Security policies that are unenforceable are useless against the revenge motivated staffer or one who goes off the beam. Technology that can provide internal controls post-authentication will remove opportunities for abuse and remove temptation for authorized users.

To Mr. Salomon who thinks that to "be able to remove the ability of system administrators to access sensitive data.....won't happen", we are doing it already with no interference with the SA's ability to do his job.

The difference is that it must be done at the host level, not the network.

John Salomon said...

To Mr. Salomon who thinks that to "be able to remove the ability of system administrators to access sensitive data.....won't happen", we are doing it already with no interference with the SA's ability to do his job.

This is fine and good. Maybe my absolute statement was poorly worded; even a basic set of role-based privilege definitions on a system provides a good start. However, it all relies pretty heavily on a willingness to implement not just technical privilege restrictions and auditability for SAs. I'm more concerned about creating an enforceable bullet-proof, no-exceptions, always-enforced Chinese wall preventing senior management from essentially cajoling or browbeating SAs into going beyond what they're supposed to be doing, even if it's (technically) within their rights to do so.

Data protection legislation and audit trail requirements (SOX, anyone?) provide some safeguard. However, I've seen a staffer ordered by the head of HR of a Fortune 500 company to brazenly break a data privacy law, as the ca. $35,000 penalty in case of discovery was far outweighed by the potential financial damage to the company were the law to be respected. Kind of difficult to resist when the CIO, CFO and CEO are tacitly behind such an order, especially in countries with weak whistleblower protection.
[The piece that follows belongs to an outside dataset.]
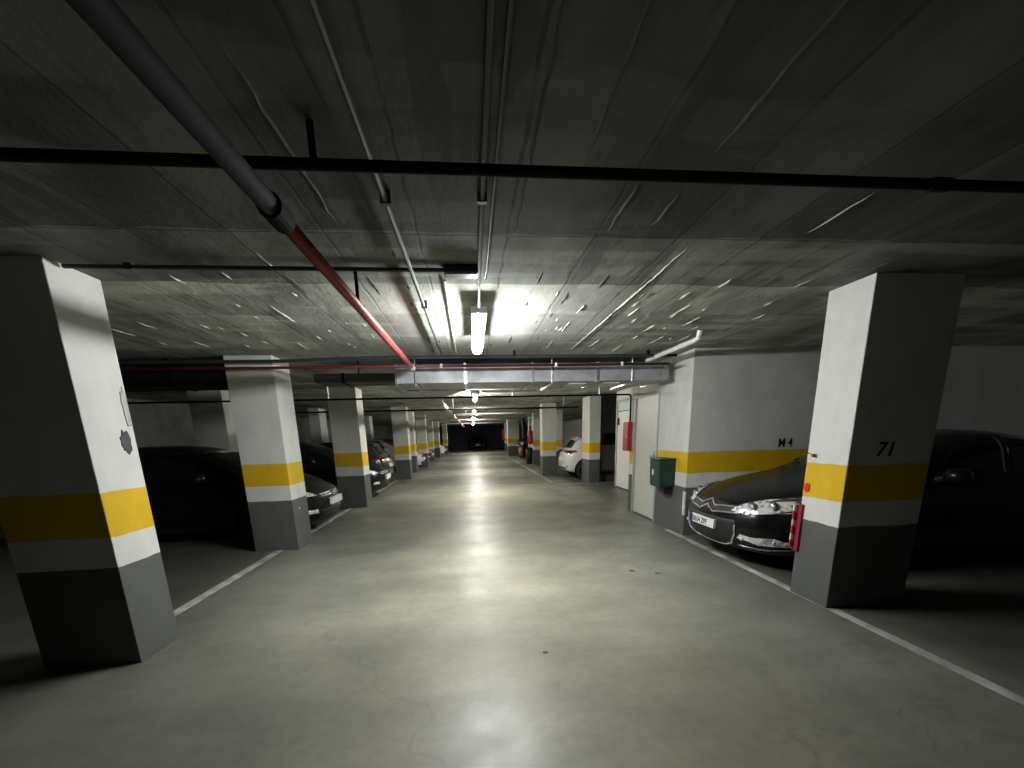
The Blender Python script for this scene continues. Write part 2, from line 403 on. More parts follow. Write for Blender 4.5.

My point? I believe that this is an area lacking control and audit far too frequently neglected, in favor of what often seems to border on paranoia about what evil, uncontrolled systems administators might do left to their own devices.

Chris_B said...

First of all Richard was right to use the terms data custodians and data owners. This is an important distinction.
Second of all, my experience is that propper data classification does not get in the way of routine SA/IT work. As far as traders go, well as said before, all you can do is present a statement of risk and potential compliance violations to management and let them decide. This is my 2cents based on years of doing itsec for financials.

Rob Lewis said...

There is obviously a need for addressing concerns at both SA and C-levels. Non-negotiable auditing addresses both levels and would give SEC auditors trails to determine inappropriate actions. The CSO should be implementing that Chinese wall, if necessary, through domain and role separation, or whatever, because that is his job. The CSO or any SA should also make sure they protect their own backsides in cases where a superior orders them to violate a regulation.

The same forensically defensible audit logs give C-level execs proof that they have performed their duty properly (due diligence) as well as assist in legal cases against a peer or a staffer.

There may come a time when, if one chooses to do the easy thing instead of the right thing, there will be an eventual cost to be paid for that decision and hopefully there will be less and less tolerance for unethical behaviors and criminal acts, expressed by large fines and jail terms. In the mean time, I am of the belief that the company that protects trade secrets and private data will hold a competitive advantage.